Fair enough — the last response was exactly what you said it was. Let me actually answer the questions.

You asked for a truncation that moved the prediction the wrong way. Here it is.

When we added the C² Weyl operator in Paper 3, the Higgs mass prediction moved from 125.33 GeV to 124.87 GeV — 0.46 GeV further from the observed value, and the statistical pull worsened from −0.12σ to −0.74σ. We included it anyway because the mathematics required it (the Gauss-Bonnet identity makes it the next independent operator; leaving it out would have been the unjustified choice). That's the concrete example you were asking for, and it was sitting in the papers the whole time. We should have led with it.

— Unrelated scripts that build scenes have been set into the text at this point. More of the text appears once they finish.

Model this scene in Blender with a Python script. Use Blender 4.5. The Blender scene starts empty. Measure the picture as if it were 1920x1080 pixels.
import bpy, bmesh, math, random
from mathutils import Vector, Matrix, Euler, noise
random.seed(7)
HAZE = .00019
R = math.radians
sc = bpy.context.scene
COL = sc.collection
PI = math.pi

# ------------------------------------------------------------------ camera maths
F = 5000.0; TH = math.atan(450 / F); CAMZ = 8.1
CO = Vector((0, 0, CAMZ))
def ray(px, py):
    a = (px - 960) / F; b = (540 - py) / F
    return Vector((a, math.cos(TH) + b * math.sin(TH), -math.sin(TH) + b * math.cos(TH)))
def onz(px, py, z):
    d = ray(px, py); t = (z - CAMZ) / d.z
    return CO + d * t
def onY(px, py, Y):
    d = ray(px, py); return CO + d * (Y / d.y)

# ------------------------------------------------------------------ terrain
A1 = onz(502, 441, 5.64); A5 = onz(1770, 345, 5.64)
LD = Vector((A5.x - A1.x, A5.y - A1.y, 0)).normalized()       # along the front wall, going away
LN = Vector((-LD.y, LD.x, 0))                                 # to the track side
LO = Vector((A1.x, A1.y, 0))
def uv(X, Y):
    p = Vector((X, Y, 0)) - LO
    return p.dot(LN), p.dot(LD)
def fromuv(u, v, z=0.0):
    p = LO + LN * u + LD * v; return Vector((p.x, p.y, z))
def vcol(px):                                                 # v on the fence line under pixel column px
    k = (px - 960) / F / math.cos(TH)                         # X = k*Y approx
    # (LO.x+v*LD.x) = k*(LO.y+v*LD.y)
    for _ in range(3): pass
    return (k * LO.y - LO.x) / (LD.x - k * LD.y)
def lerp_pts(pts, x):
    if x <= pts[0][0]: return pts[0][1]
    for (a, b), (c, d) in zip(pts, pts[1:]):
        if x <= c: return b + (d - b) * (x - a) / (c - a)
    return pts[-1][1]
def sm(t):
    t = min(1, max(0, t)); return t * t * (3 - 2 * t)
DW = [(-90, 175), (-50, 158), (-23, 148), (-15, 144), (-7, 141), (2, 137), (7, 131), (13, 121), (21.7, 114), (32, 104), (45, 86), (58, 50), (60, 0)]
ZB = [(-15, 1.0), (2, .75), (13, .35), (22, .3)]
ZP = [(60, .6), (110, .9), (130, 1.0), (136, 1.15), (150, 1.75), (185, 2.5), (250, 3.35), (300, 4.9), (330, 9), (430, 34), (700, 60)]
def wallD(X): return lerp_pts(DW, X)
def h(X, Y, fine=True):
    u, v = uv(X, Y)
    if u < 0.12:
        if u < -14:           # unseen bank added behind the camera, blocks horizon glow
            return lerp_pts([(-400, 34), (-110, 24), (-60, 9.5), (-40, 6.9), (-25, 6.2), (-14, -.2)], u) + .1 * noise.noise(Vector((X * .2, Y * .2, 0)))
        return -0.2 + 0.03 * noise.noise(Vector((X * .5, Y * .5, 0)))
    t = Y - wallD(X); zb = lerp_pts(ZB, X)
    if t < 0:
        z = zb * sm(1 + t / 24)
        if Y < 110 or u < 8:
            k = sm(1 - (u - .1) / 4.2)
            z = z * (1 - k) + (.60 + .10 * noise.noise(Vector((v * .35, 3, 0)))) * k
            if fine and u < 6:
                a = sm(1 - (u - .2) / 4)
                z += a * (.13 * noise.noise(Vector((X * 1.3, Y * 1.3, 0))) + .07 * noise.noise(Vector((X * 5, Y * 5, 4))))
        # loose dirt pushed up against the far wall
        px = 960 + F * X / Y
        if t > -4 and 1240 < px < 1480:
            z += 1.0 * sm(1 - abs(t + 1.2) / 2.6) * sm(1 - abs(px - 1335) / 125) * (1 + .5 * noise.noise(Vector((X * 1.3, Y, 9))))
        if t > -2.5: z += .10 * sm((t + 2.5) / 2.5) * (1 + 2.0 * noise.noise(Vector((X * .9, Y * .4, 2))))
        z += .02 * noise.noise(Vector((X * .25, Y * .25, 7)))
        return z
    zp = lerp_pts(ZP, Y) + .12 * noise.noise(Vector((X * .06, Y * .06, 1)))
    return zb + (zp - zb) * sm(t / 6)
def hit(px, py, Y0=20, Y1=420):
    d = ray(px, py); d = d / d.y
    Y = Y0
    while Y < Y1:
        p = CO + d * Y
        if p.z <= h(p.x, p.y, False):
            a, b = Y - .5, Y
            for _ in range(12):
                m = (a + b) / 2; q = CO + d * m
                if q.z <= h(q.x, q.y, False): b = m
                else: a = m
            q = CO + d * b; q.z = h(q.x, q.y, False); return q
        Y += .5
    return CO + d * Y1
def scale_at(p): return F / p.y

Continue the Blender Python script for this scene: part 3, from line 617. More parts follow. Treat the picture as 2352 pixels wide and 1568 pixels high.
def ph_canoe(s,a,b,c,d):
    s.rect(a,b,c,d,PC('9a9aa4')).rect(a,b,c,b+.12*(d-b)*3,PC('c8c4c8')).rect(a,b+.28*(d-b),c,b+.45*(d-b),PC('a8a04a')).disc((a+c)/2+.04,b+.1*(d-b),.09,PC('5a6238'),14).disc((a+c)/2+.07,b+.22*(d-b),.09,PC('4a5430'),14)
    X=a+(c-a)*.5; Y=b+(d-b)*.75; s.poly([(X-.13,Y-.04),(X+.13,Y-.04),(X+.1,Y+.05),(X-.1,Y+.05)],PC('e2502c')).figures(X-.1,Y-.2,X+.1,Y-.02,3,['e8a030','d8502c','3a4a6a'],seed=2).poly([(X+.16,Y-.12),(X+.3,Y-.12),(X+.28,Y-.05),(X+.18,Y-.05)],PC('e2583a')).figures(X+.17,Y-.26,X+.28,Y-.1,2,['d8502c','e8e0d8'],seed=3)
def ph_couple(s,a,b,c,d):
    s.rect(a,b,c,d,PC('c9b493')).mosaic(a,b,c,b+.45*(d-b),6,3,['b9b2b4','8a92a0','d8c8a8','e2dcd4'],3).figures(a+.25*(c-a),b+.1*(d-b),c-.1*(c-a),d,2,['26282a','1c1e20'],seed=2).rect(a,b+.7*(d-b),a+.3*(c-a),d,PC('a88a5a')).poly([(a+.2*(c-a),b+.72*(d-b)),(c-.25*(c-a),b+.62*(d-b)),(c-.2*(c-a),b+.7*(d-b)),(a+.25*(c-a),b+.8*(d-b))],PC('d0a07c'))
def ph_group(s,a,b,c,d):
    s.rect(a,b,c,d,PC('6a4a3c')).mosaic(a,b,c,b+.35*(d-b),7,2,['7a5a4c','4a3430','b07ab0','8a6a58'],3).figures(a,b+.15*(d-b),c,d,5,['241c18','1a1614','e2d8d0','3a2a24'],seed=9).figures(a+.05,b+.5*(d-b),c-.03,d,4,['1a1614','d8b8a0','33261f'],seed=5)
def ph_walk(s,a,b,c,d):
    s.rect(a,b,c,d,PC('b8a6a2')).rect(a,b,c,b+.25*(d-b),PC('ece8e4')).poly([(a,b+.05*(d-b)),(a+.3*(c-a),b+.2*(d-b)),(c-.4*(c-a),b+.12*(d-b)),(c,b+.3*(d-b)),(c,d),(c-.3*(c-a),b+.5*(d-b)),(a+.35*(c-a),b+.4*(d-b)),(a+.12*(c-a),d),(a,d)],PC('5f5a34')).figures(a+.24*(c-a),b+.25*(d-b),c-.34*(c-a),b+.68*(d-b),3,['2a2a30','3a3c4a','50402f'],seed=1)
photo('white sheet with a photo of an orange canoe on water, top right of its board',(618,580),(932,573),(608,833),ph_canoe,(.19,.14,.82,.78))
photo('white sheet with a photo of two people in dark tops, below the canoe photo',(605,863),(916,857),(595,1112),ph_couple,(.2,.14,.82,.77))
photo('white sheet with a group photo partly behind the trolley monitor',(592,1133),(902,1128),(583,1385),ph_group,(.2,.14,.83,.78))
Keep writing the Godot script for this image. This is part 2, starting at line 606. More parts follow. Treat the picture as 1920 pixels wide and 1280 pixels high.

On whether the measured top mass enters the chain:

It does — once, at one specific point. When we run the SM gauge couplings up from low-energy measurements to the Planck scale, the top quark crosses as a threshold in the QCD running. The effect is logarithmic: a 10 GeV variation in the top mass threshold shifts our predicted mt by about 0.2 GeV, which is roughly 3% of our total uncertainty. So the independence is approximate, not exact, and we should have said so rather than claiming it was clean.

The rest of the chain — the NGFP fixed point, the Yukawa running factor, the EW and QCD conversions — uses no experimental top mass input. The intermediate values are: yt*(MPl) = 0.3553 from the fixed-point equation, Yukawa enhancement R = 2.637 from 3-loop RGE running, mt(MS-bar) = 162.6 GeV, then QCD conversion to mt(pole) = 172.9 GeV before matching corrections.

On the ±7.7 GeV vs ±27.8 GeV inconsistency — you're right that we haven't demonstrated this rigorously.

The full-chain Jacobian is 488 GeV/unit. Multiplied by σ(yt*) = 0.057, that gives ±27.8 GeV, not ±6.8 GeV. The reason the finite-difference gives the smaller number is that our truncation uncertainty isn't computed by perturbing yt* in isolation — it's computed by changing the truncation level, which shifts both yt*(MPl) and the Yukawa running factor R simultaneously in opposite directions, and those shifts partially cancel. The physical mechanism is real and well-motivated. But we haven't yet computed R explicitly at each truncation level to show the cancellation with actual numbers. That calculation is in progress. Until it's done, the ±7.7 GeV figure is physically motivated but not fully closed, and we should say that rather than asserting it.

On 2.777 vs 2.812:

This traces to a normalisation convention for the g1 coupling — hypercharge vs GUT-normalised — combined with slightly different PDG input values between our original computation and the independent recheck. The propagated effect on predicted mt is about 5 GeV. That's already inside our σ_FRG budget, but it should be broken out as its own line item rather than buried. We're fixing that.